Davis v. State

PER CURIAM.

In this appeal appellant challenges the state’s use of peremptory challenges. The trial court overruled appellant’s objections at trial. We affirm. That a venireperson has a relative who has been charged with a crime is a race-neutral reason for exercising a peremptory challenge. See Fotopoulos v. State, 608 So.2d 784 (Fla.1992). The trial court’s assessment of the credibility of the state’s explanation for the strike should be “affirmed on appeal unless clearly erroneous.” Melbourne v. State, 679 So.2d 759, 764-65 (Fla.1996); King v. Byrd, 716 So.2d 831, 833-34 (Fla. 4th DCA 1998). Although the state accepted venireperson Sapia as a juror despite the fact that her husband had been arrested, the prosecutor explained that he had not stricken the juror because of her prior jury experience and his desire to seat a jury without calling to the jury pool for additional jurors. To seat a jury *1230was a concern of the parties at trial, since the state withdrew a challenge to a juror to seat an alternate with the agreement of all the attorneys.

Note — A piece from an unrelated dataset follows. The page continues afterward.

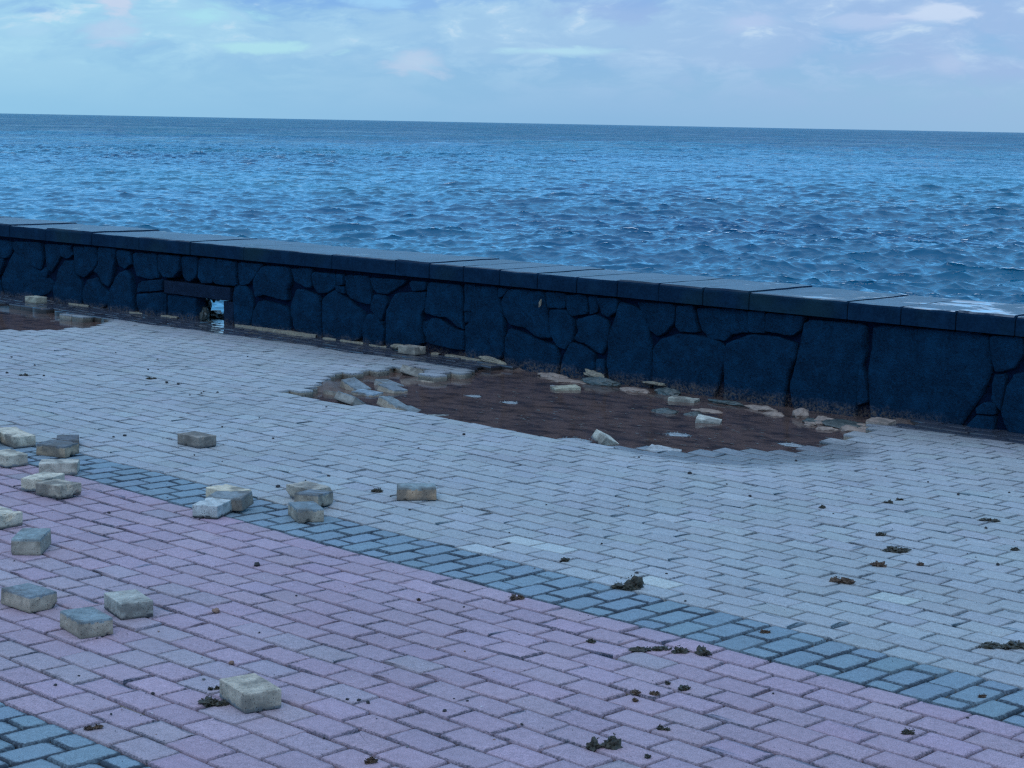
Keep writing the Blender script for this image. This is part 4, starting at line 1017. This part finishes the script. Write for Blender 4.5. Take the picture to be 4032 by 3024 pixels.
# ------------------------------------------------------------------ pebbles, stones and a snail shell
def pebble(label, x, y, w_, seed, mt, group):
    bm = bmesh.new(); rnd = random.Random(seed); r = w_ / 2
    lump(bm, (0, 0, r * .5), r, seed, .3, (1, rnd.uniform(.6, .95), rnd.uniform(.5, .75)), 2)
    o = bm_obj('pebble', bm, mt, None, False); o.location = (x, y, float(ground_h(x, y))); o.rotation_euler = (0, 0, rnd.uniform(0, 6))
    tag(o, label, 'pebble', group)
def zone(y): return 'pink' if Y_P0 < y < Y_PB else ('blue' if (Y_PB <= y < Y_PB + BW or y <= Y_P0) else 'pale')
for i, (x, y, w_) in enumerate(PEB):
    if i == 0: pebble('reddish brown pointed stone lying on the pink paving', x, y, w_ * 1.3, i, M_pebb, 'larger stones on the paving'); continue
    if i == 1: pebble('round pinkish brown stone on the pink paving behind the nearest block', x, y, w_ * 1.1, i, M_pebb, 'larger stones on the paving'); continue
    if i == 2: pebble('dark stone stuck in a joint of the pink paving', x, y, w_ * 1.1, i, M_peb, 'larger stones on the paving'); continue
    zn = zone(y)
    if y > 6.6: zn = 'far pale'
    pebble('small dark pebble on the %s paving' % zn, x, y, w_ * 1.05, 200 + i, M_pebg if i % 9 == 4 else M_peb, 'small dark pebbles on the %s paving' % zn)
# tiny grit, crumbs and shell chips nobody could count
gr = random.Random(9)
bms = {k: bmesh.new() for k in ('dark', 'brown', 'white')}
for _ in range(2600):
    u_ = gr.random(); v_ = gr.random()
    x = -13 + u_ * 12; y = 2.6 + v_ * 7.0
    if x < -y * 1.75 - 1 or x > -y * .45 + 1.2: continue
    k = 'dark' if gr.random() < .55 else ('brown' if gr.random() < .72 else 'white')
    if inpoly(np.array([x]), np.array([y]), HOLE1)[0] or inpoly(np.array([x]), np.array([y]), HOLE2)[0]: continue
    r = gr.uniform(.0008, .0026) * (1.25 if y > 6 else 1)
    if gr.random() < .03: r *= 2
    s3 = Matrix.Diagonal((gr.uniform(.7, 1.8), gr.uniform(.6, 1.1), .6, 1))
    bmesh.ops.create_icosphere(bms[k], subdivisions=1, radius=r, matrix=Matrix.Translation((x, y, float(ground_h(x, y)) + r * .4)) @ Matrix.Rotation(gr.uniform(0, 6), 4, 'Z') @ s3)
for k, mt, nm in (('dark', M_peb, 'dark_grit'), ('brown', M_pebb, 'brown_grit'), ('white', M_shell, 'shell_grit')):
    tag(bm_obj(nm, bms[k], mt), {'dark': 'fine dark grit strewn over the paving', 'brown': 'fine brown crumbs strewn over the paving', 'white': 'tiny white shell chips strewn over the paving'}[k], 'grit', kind='stuff')

# ------------------------------------------------------------------ sea
SEA = -3.0
M_sea, g = mat('sea_water')
P = g.n('ShaderNodeNewGeometry').outputs['Position']
Pm = P
a1 = g.noise(Pm, 1.1, 5, .62, .3); a2 = g.noise(Pm, 4.2, 4, .6, .4); a3 = g.noise(Pm, .22, 4, .6, .3)
cam_d = g.n('ShaderNodeVectorMath', {0: P}, operation='LENGTH').outputs[1]
pn = g.noise(P, .011, 5, .62); pn2 = g.noise(P, .05, 4, .6)
gust = g.mapr(g.math('ADD', pn, g.math('MULTIPLY', pn2, .6)), .62, .98, .45, 1.6)
farf = g.math('MULTIPLY', g.mapr(cam_d, 90, 600, 0, 1), gust)
hgt = g.math('ADD', g.math('MULTIPLY', a1, g.math('MULTIPLY', g.mapr(cam_d, 80, 500, .012, .5), gust)), g.math('MULTIPLY', a2, .018))
rn = g.noise(P, 1.5, 4, .55, .6); rdg = g.math('SUBTRACT', 1.0, g.math('MULTIPLY', g.math('ABSOLUTE', g.math('SUBTRACT', rn, .5)), 5.0))
hgt = g.math('ADD', hgt, g.math('MULTIPLY', rdg, .020))
hgt = g.math('ADD', hgt, g.math('MULTIPLY', g.math('MULTIPLY', a3, farf), 4.0))
tint = g.noise(P, .02, 4, .6)
c = g.mix(g.mapr(tint, .35, .65), (.002, .080, .170), (.004, .120, .190))
bp = g.n('ShaderNodeBump', {'Height': hgt, 'Distance': 1.0, 'Strength': 1.0})
fr = g.n('ShaderNodeFresnel', {'IOR': 1.34, 'Normal': bp.outputs[0]}).outputs[0]
fac = g.math('MULTIPLY', fr, g.mapr(cam_d, 120, 1100, 1.0, .74))      # steep far facets turn their fronts to the shore and mirror less
df = g.n('ShaderNodeBsdfDiffuse', {'Color': c})
gl = g.n('ShaderNodeBsdfGlossy', {'Color': (1, 1, 1, 1), 'Roughness': .07, 'Normal': bp.outputs[0]})
ms = g.n('ShaderNodeMixShader', {0: fac, 1: df.outputs[0], 2: gl.outputs[0]})
g.n('ShaderNodeOutputMaterial', {'Surface': ms.outputs[0]})
# wind waves as real geometry: a polar grid around the shore, finer near the wall
th0, th1, nth = R(-100), R(12), 1050
rr = [11.5]
def stp(r): return .3 if r < 42 else (.0015 * r if r < 300 else (.0023 * r if r < 520 else .0042 * r))
while rr[-1] < 3000: rr.append(rr[-1] + stp(rr[-1]))
rr = np.array(rr)
tt = np.linspace(th0, th1, nth)
core = (tt > R(-66)) & (tt < R(-22))
# spend most columns where waves can be seen, still covering the sides
u_ = np.linspace(0, 1, nth); dens = 1 + 5 * ((u_ > (R(-68) - th0) / (th1 - th0)) & (u_ < (R(-20) - th0) / (th1 - th0)))
cum = np.cumsum(dens); cum = (cum - cum[0]) / (cum[-1] - cum[0]); tt = np.interp(u_, cum, th0 + u_ * (th1 - th0))
RR, TT = np.meshgrid(rr, tt, indexing='ij')
X = (RR * np.sin(TT)).astype(np.float32); Y = (RR * np.cos(TT)).astype(np.float32)
spacing = np.broadcast_to(np.array([stp(r) for r in rr], np.float32)[:, None], RR.shape)
Z = np.zeros_like(X); DX = np.zeros_like(X); DY = np.zeros_like(X)
wr = np.random.default_rng(11)
wd0 = math.atan2(-1.0, .35)                 # travel direction, roughly toward the shore
patch = 1 + .5 * np.sin(X * .021 + Y * .013 + 1) * np.sin(Y * .017 - X * .009)
for i in range(90):
    lam = 7.0 * (0.30 / 7.0) ** (i / 89)
    lam *= wr.uniform(.9, 1.1)
    th_ = wd0 + wr.normal(0, .62)
    amp = .0078 * lam * (1.0 if lam < 1.3 else (1.3 / lam) ** .72) * wr.uniform(.5, 1.4)
    kx, ky = math.cos(th_) * 2 * math.pi / lam, math.sin(th_) * 2 * math.pi / lam
    ph = kx * X + ky * Y + wr.uniform(0, 6.28)
    at = np.clip((lam / spacing - 1.7) / 1.3, 0, 1).astype(np.float32) * amp * patch
    Z += at * np.sin(ph); DX += at * math.cos(th_) * np.cos(ph) * 1.4; DY += at * math.sin(th_) * np.cos(ph) * 1.4
for i in range(14):
    lam = 9.0 * 4.5 ** (i / 13) * wr.uniform(.9, 1.1); th_ = wd0 + wr.normal(0, .45); amp = .0028 * lam * wr.uniform(.6, 1.3)
    kx, ky = math.cos(th_) * 2 * math.pi / lam, math.sin(th_) * 2 * math.pi / lam
    at = np.clip((lam / spacing - 2.0) / 2, 0, 1).astype(np.float32) * amp
    Z += at * np.sin(kx * X + ky * Y + wr.uniform(0, 6.28))
V = np.stack([X + DX, Y + DY, Z + SEA], -1)
V[-1, :, 2] = SEA
V = V.reshape(-1, 3)
nr = len(rr); id_ = np.arange(nr * nth).reshape(nr, nth)
q = np.stack([id_[:-1, :-1], id_[1:, :-1], id_[1:, 1:], id_[:-1, 1:]], -1).reshape(-1, 4)
mx = V[q].mean(1); s, t = wall_st(mx[:, 0], mx[:, 1]); q = q[t > -.2]
# outer flat sheet to the horizon
n0 = len(V); rad = [3000, 4200, 6500, 12000, 40000]
ta = np.linspace(R(-178), R(-2) + math.pi * .0, 2)
out = []
tt2 = np.linspace(th0, th1, 160)
for r_ in rad:
    for a in tt2: out.append((r_ * math.sin(a), r_ * math.cos(a), SEA if r_ > 3000 else SEA - .05))
V = np.vstack([V, np.array(out, np.float32)])
id2 = n0 + np.arange(len(rad) * 160).reshape(len(rad), 160)
q2 = np.stack([id2[:-1, :-1], id2[1:, :-1], id2[1:, 1:], id2[:-1, 1:]], -1).reshape(-1, 4)
me = np_mesh('sea', V, [q[:, ::-1], q2[:, ::-1]])
o = link('sea', me, M_sea, smooth=True)
tag(o, kind='structure')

The trial court’s ruling in this case turned on “credibility determinations which encompass the assessment of all the circumstances and dynamics of the trial setting.” King, 716 So.2d at 834. This is not one of those few types of cases contemplated by King where it is appropriate for an appellate court to override a discretionary call of the trial judge.

AFFIRMED.

STONE, C.J., WARNER and GROSS, JJ., concur.